Imagine the atoms in a solid are connected by tiny springs (these are the chemical bonds between them).
- Elastic Stretching: When you apply a force, you are stretching these atomic bonds, pulling the atoms slightly further apart. When you remove the force, the bonds pull the atoms back to their original positions, just like a spring recoiling. This temporary change is called elastic deformation. Hooke's Law works here because the bonds stretch in a predictable, linear way.
- Permanent Stretching: If you pull too hard (beyond the elastic limit), whole layers of atoms slide over each other into new positions. When you release the force, they are now bonded to new neighbours and don't slide back. This permanent change is called inelastic (or plastic) deformation. The energy used to move these layers is converted into heat.
Formulae
F = k x To relate force (F), spring constant (k), and extension (x) for a material obeying Hooke's Law (i.e., within its limit of proportionality).
E = 1/2 F x To calculate the elastic potential energy (E) stored in a stretched material when you know the final force (F) and extension (x).
E = 1/2 k x2 To calculate the elastic potential energy (E) when you know the spring constant (k) and the extension (x). This is derived by substituting F = kx into E = 1/2 Fx.
Definitions
- Limit of Proportionality
- The point on a force-extension graph beyond which the extension is no longer directly proportional to the applied force. The graph ceases to be a straight line.
- Elastic Limit
- The maximum force that can be applied to a material without causing permanent deformation (inelastic extension). Often very close to the limit of proportionality.
- Spring Constant (k)
- A measure of the stiffness of an object. It is the force required to produce a unit extension. Its units are Newtons per metre (Nm⁻¹).
- Extension (x)
- The increase in length of an object from its original, unloaded length when a tensile force is applied.
Worked example
A spring with a spring constant of 500 Nm⁻¹ is hung vertically. An object of mass 2 kg is attached to it and gently lowered. How much elastic potential energy is stored in the spring? (Assume g = 10 N/kg)
- 1
First, calculate the force acting on the spring, which is the weight of the object:
F = m g = 2 kg × 10 N/kg = 20 N - 2
Next, use Hooke's Law to find the extension of the spring:
F = kx, so x = F / k - 3
Substitute the values:
x = 20 N / 500 Nm⁻¹ = 2 / 50 m = 0.04 m - 4
Finally, calculate the stored energy.
Using E = 1/2 Fx is simplest here:E = 1/2 × 20 N × 0.04 m - 5
Calculate the result:
E = 10 × 0.04 J = 0.4 J
Answer: 0.4 J
Common mistakes
- ×Forgetting the '1/2' in the energy formula (E = 1/2 kx²). This is a very frequent source of 'off by a factor of 2' errors.

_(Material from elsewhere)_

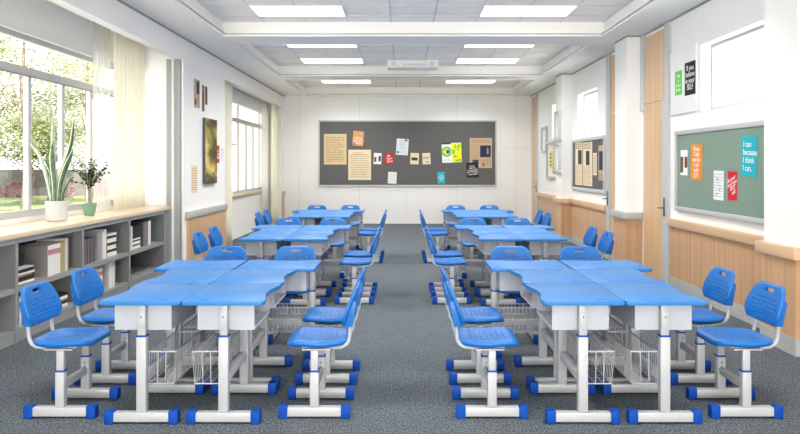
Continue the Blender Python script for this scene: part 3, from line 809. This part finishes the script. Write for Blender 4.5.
# ------------------------------------------------------------ plants on the counter
def ribbon(name, pts, wmax, mats, parent, seed=0, tw=.3):
    """sword leaf: tapering blade with a shallow fold and a lighter margin"""
    pts = [Vector(p) for p in pts]; n = 14; b = bmesh.new(); rows = []
    def cr(t):
        k = t*(len(pts)-1); i = min(int(k), len(pts)-2); f = k-i
        p0 = pts[max(i-1, 0)]; p1 = pts[i]; p2 = pts[i+1]; p3 = pts[min(i+2, len(pts)-1)]
        return .5*((2*p1)+(p2-p0)*f+(2*p0-5*p1+4*p2-p3)*f*f+(-p0+3*p1-3*p2+p3)*f**3)
    for i in range(n+1):
        t = i/n; c = cr(t); d = (cr(min(1, t+.02))-cr(max(0, t-.02))).normalized()
        a = seed+tw*t; s = Vector((math.cos(a), math.sin(a), 0)); s = (s-d*s.dot(d)).normalized(); nn = d.cross(s)
        w = 1.4*wmax*(.55+.9*t-1.0*t*t*.6)*(1 if t < .7 else max(.02, 1-((t-.7)/.3)**1.8))*.62
        rows.append([c+s*w*k_+nn*(abs(k_)*w*.3+o_) for k_, o_ in ((-1, 0), (-.72, .0), (0, 0), (.72, 0), (1, 0), (.72, -.004), (0, -.005), (-.72, -.004))])
    vs = [[b.verts.new(p) for p in r] for r in rows]
    for i in range(n):
        for k in range(8):
            f = b.faces.new((vs[i][k], vs[i][(k+1) % 8], vs[i+1][(k+1) % 8], vs[i+1][k])); f.smooth = True
            f.material_index = 1 if k in (0, 3, 4, 7) else 0
    b.faces.new(vs[0][::-1]); b.faces.new(vs[-1])
    me = bpy.data.meshes.new(name); b.to_mesh(me); b.free()
    return link(name, me, mats, parent)
e = empty('snake_plant', (-3.635, 7.05, .953)); tag(e, 'tall variegated snake plant in a white pot on the window counter', 'plant')
MB().lathe([(.088, 0), (.098, .01), (.110, .205), (.113, .212), (.104, .212), (.100, .19)], 32).build('pot', M['pot'], e)
MB().lathe([(.098, .17), (.098, .19)], 24).build('soil', M['soil'], e)
g = [M['snake'], M['snakee']]; g2 = [M['snakep'], M['snakee']]
for i, (bx, pts, w_, mm, sd, tw) in enumerate((
    (0, [(-.02, 0, .18), (-.045, .02, .5), (-.05, .03, .8), (-.055, .03, 1.10)], .030, g2, .3, .5),
    (0, [(.03, .01, .18), (.03, 0, .42), (.15, 0, .78), (.19, -.01, 1.08)], .026, g, .5, .6),
    (0, [(-.04, -.02, .18), (-.09, -.03, .45), (-.16, -.03, .68), (-.27, -.03, .82)], .026, g2, .1, .2),
    (0, [(0, -.03, .18), (.0, -.04, .4), (-.02, -.04, .6), (-.025, -.04, .83)], .040, g, .2, .3),
    (0, [(.04, -.02, .18), (.06, -.03, .38), (.12, -.04, .56), (.20, -.05, .74)], .036, g, .4, .2),
    (0, [(.05, .02, .18), (.07, .02, .3), (.12, .03, .42), (.17, .04, .47)], .020, g, .3, .2),
    (0, [(.0, .04, .18), (.03, .05, .35), (.07, .06, .52), (.09, .07, .62)], .030, g, .9, .3),
    (0, [(-.05, .03, .18), (-.07, .03, .3), (-.075, .04, .42), (-.1, .05, .5)], .022, g, .1, .3),
    (0, [(.0, .0, .18), (-.02, .0, .3), (.02, .0, .42), (.03, .0, .52)], .028, g2, .1, .3),
    (0, [(.02, .05, .18), (.06, .05, .36), (.06, .04, .60), (.10, .03, .74)], .026, g2, .5, .3),
    (0, [(-.03, .05, .18), (-.05, .05, .36), (-.10, .05, .55), (-.16, .05, .66)], .022, g, .3, .3))):
    ribbon('leaf', pts, w_, mm, e, sd, tw)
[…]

- ×Mixing up units. The spring constant is often in Nm⁻¹, so extension must be converted from cm or mm into metres before calculating energy in Joules.
- ×Confusing the force-extension graph with a velocity-time graph. The gradient is stiffness (k), not acceleration, and the area is energy, not displacement.

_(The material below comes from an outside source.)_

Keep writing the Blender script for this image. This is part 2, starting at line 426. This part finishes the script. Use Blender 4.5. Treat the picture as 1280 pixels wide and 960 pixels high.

- ×Applying Hooke's Law or the energy formulae beyond the limit of proportionality where they are no longer valid.
No-calculator tips
- ✓When calculating energy with E = 1/2 kx², it's often easier to square the extension 'x' first, especially if it's a simple decimal like 0.1 or 0.2, before multiplying by k.
- ✓To calculate a spring constant k = F/x where x is in cm, e.g., F=30N, x=5cm. Calculate 30/5 = 6 N/cm. Then convert to N/m by multiplying by 100: 6 × 100 = 600 Nm⁻¹.
- ✓When dealing with parallel or series springs, remember the rules are the 'opposite' of resistors. Parallel springs add up (ktotal = k1 + k2), making the system stiffer. Series springs add reciprocally (1/ktotal = 1/k1 + 1/k2), making the system less stiff.